Donald also looked uncannily like a much younger version of his father, and it was hard not to imagine Charles sitting alongside his family. What he would have made of it all is anyone’s guess. Laugh or cry? Both, probably. These occasions are strange affairs – momentary truces in the parliamentary calendar in which the finest of words are often spoken from all sides of the house, revealing every bit as much about the living as the departed. The very qualities Charles was most frequently remembered for – his humour, loyalty, sense of principle and generosity – were all too often ones the speakers seldom revealed themselves. Death plays these tricks.

David Cameron played it fairly straight, admitting his main point of contact with Kennedy had been to share the odd fag behind the Commons’ bike shed when he was a newcomer to parliament in 2003, and the first genuine sign of emotion came when Nick Clegg rose to give his eulogy. At several points his voice cracked as if he was on the point of breaking down. First when talking about Kennedy’s humanity and then when talking about the coalition.

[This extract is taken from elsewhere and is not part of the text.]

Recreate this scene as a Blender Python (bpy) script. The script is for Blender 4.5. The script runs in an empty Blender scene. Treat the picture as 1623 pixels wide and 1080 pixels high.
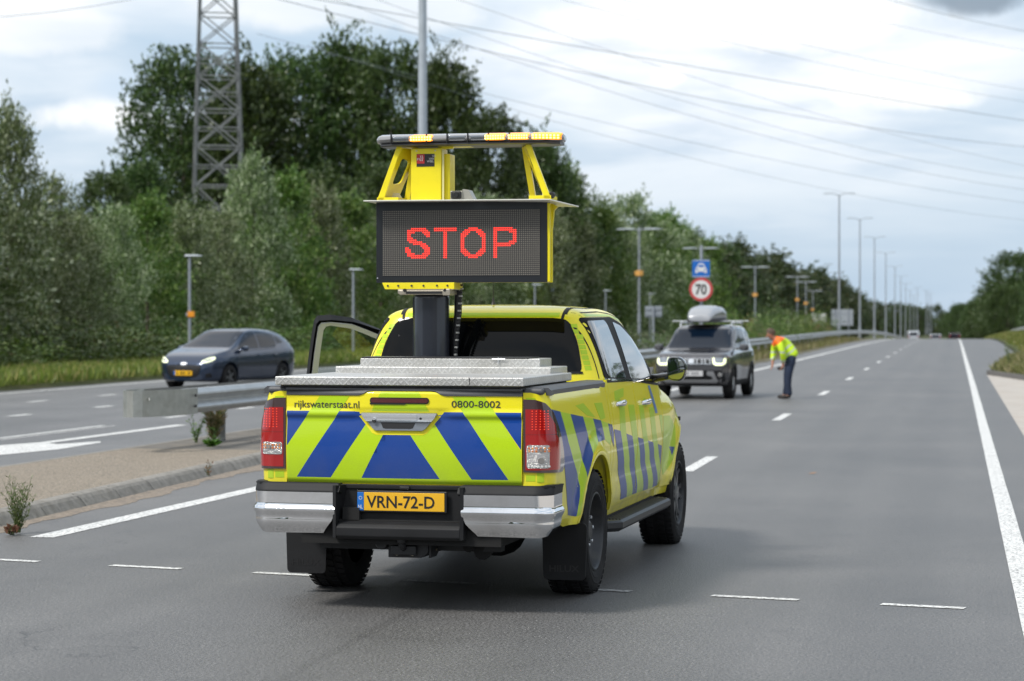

“It is a measure of the man that, though he was almost alone in our party in not supporting the decision to enter into coalition in May 2010, there was never a hint of reproach or ‘I told you so’ in the advice he gave to me,” Clegg said. “He remained unstintingly loyal, no matter what the circumstances and no matter how strong the temptation must have been to blow his own trumpet and say that events had proved him right.”

Those particular tears might have been as much for himself as Kennedy. It was certainly the closest Clegg has come to admitting the coalition had been a huge mistake and a disaster for the Lib Dems. Kennedy’s own tears would certainly have been more for his party rather than his colleague or himself: from a record number of 62 MPs when Kennedy stood down as leader, the Lib Dems are now reduced to a sorry rabble of just eight.

There was also much mention of Kennedy’s opposition to the war in Iraq; some of it with a “me, me, me” undertone from the likes of Diane Abbott, anxious to remind everyone that she too had voted against the war and been proved right, but mostly along the lines of “he was a man who stood up for what he believed” from those who had supported the war. Kennedy’s family looked on, proud yet bemused. Many in parliament had vilified Charles for his stance over Iraq, and politics – not to mention, Kennedy himself – might have been better served if they had chosen to say some of this while he was still alive.

The most touching tribute came from Labour’s Steve Pound. It was touching because it was the most real. He dared say the unsayable. While others had merely alluded to Kennedy’s “demons” and “difficulties”, Pound raised the awkward question. “Maybe we could have done more,” he said. Indeed. Kennedy might have been on the right side of the arguments about the coalition and Iraq, but it was an open secret he had been on the losing side of his argument with booze for years. If his colleagues had taken mental health and addiction issues more seriously, then he might have stood a better chance of winning that one too. In parliament, such things are all too often someone else’s tragedy.

There again, all too much of the Commons’ activity operates on the principle of do as I say, not as I do. Never more so than at prime minister’s questions, which had immediately preceded the Kennedy tributes. There it was business as usual. Sincerity and kindness replaced by evasion and abuse. For Cameron, PMQs means just that. A chance to ask his own questions rather than answer them. Harriet Harman may not be the most gifted of advocates but he could at least have made an effort to listen to what she was saying rather than sneering. Maybe being patronising just comes all too naturally to him; his treatment of Labour newcomer Cat Smith could have been a Flashman parody. The prime minister could do well to think of just how parliament might choose to remember him when his time comes.